- [Task statement] Give a verbatim copy of the lines below, minus the pictures.
....
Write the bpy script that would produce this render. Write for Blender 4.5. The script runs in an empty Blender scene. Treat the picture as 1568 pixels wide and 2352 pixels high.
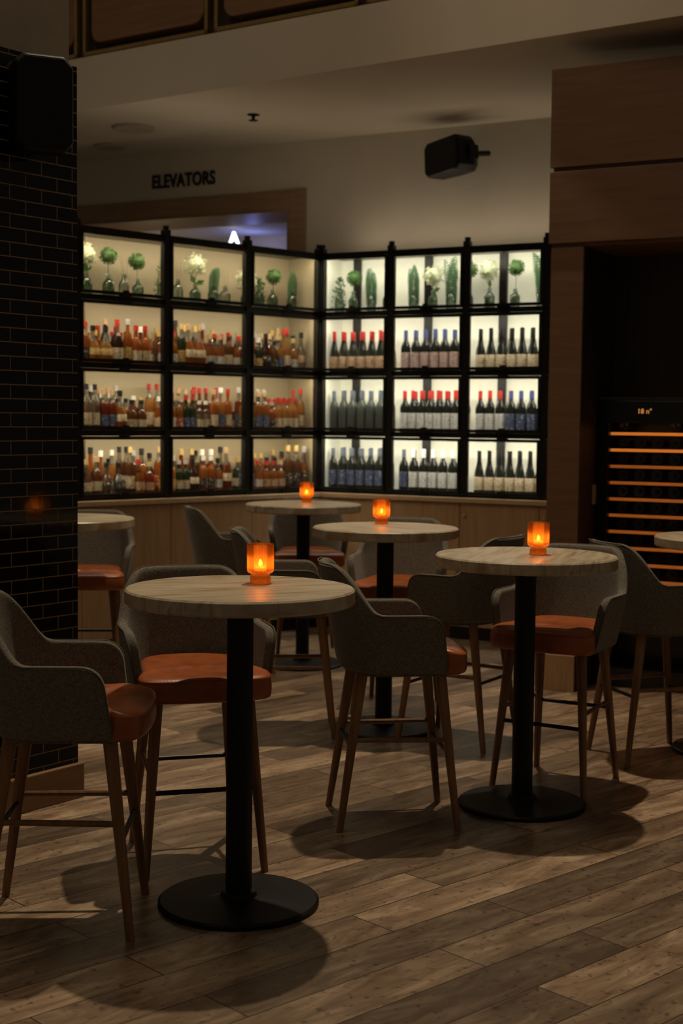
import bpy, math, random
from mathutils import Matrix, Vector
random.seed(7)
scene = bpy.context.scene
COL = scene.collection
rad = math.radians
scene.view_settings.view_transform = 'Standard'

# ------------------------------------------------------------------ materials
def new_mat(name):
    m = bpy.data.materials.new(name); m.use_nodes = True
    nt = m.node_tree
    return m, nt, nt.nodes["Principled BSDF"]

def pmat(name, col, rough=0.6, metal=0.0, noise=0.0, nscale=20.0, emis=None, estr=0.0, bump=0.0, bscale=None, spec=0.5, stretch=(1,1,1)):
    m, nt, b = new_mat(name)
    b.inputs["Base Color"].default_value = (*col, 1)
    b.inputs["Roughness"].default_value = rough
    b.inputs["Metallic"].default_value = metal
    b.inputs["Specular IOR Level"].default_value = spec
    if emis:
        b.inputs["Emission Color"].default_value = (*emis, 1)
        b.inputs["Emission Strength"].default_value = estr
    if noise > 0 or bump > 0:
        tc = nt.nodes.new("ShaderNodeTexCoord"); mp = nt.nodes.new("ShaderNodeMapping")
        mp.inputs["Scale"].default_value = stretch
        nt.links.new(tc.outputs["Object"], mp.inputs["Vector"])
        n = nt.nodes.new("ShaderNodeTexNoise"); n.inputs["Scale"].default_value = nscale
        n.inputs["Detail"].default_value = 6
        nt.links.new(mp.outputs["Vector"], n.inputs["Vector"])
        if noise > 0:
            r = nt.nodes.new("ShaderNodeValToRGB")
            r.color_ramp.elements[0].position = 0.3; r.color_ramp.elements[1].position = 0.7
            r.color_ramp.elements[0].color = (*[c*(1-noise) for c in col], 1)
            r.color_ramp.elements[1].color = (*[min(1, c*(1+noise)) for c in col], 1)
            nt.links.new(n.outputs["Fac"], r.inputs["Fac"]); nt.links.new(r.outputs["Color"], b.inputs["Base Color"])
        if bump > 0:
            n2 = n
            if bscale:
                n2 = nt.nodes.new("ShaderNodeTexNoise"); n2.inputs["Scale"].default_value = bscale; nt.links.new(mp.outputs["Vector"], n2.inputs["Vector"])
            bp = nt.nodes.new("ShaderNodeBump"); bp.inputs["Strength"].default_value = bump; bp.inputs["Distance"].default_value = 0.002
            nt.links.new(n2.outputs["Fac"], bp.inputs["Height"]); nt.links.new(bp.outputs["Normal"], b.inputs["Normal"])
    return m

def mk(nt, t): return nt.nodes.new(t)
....
- [The answer]
Write the bpy script that would produce this render. Write for Blender 4.5. The script runs in an empty Blender scene. Treat the picture as 1568 pixels wide and 2352 pixels high.
import bpy, math, random
from mathutils import Matrix, Vector
random.seed(7)
scene = bpy.context.scene
COL = scene.collection
rad = math.radians
scene.view_settings.view_transform = 'Standard'

# ------------------------------------------------------------------ materials
def new_mat(name):
    m = bpy.data.materials.new(name); m.use_nodes = True
    nt = m.node_tree
    return m, nt, nt.nodes["Principled BSDF"]

def pmat(name, col, rough=0.6, metal=0.0, noise=0.0, nscale=20.0, emis=None, estr=0.0, bump=0.0, bscale=None, spec=0.5, stretch=(1,1,1)):
    m, nt, b = new_mat(name)
    b.inputs["Base Color"].default_value = (*col, 1)
    b.inputs["Roughness"].default_value = rough
    b.inputs["Metallic"].default_value = metal
    b.inputs["Specular IOR Level"].default_value = spec
    if emis:
        b.inputs["Emission Color"].default_value = (*emis, 1)
        b.inputs["Emission Strength"].default_value = estr
    if noise > 0 or bump > 0:
        tc = nt.nodes.new("ShaderNodeTexCoord"); mp = nt.nodes.new("ShaderNodeMapping")
        mp.inputs["Scale"].default_value = stretch
        nt.links.new(tc.outputs["Object"], mp.inputs["Vector"])
        n = nt.nodes.new("ShaderNodeTexNoise"); n.inputs["Scale"].default_value = nscale
        n.inputs["Detail"].default_value = 6
        nt.links.new(mp.outputs["Vector"], n.inputs["Vector"])
        if noise > 0:
            r = nt.nodes.new("ShaderNodeValToRGB")
            r.color_ramp.elements[0].position = 0.3; r.color_ramp.elements[1].position = 0.7
            r.color_ramp.elements[0].color = (*[c*(1-noise) for c in col], 1)
            r.color_ramp.elements[1].color = (*[min(1, c*(1+noise)) for c in col], 1)
            nt.links.new(n.outputs["Fac"], r.inputs["Fac"]); nt.links.new(r.outputs["Color"], b.inputs["Base Color"])
        if bump > 0:
            n2 = n
            if bscale:
                n2 = nt.nodes.new("ShaderNodeTexNoise"); n2.inputs["Scale"].default_value = bscale; nt.links.new(mp.outputs["Vector"], n2.inputs["Vector"])
            bp = nt.nodes.new("ShaderNodeBump"); bp.inputs["Strength"].default_value = bump; bp.inputs["Distance"].default_value = 0.002
            nt.links.new(n2.outputs["Fac"], bp.inputs["Height"]); nt.links.new(bp.outputs["Normal"], b.inputs["Normal"])
    return m

def mk(nt, t): return nt.nodes.new(t)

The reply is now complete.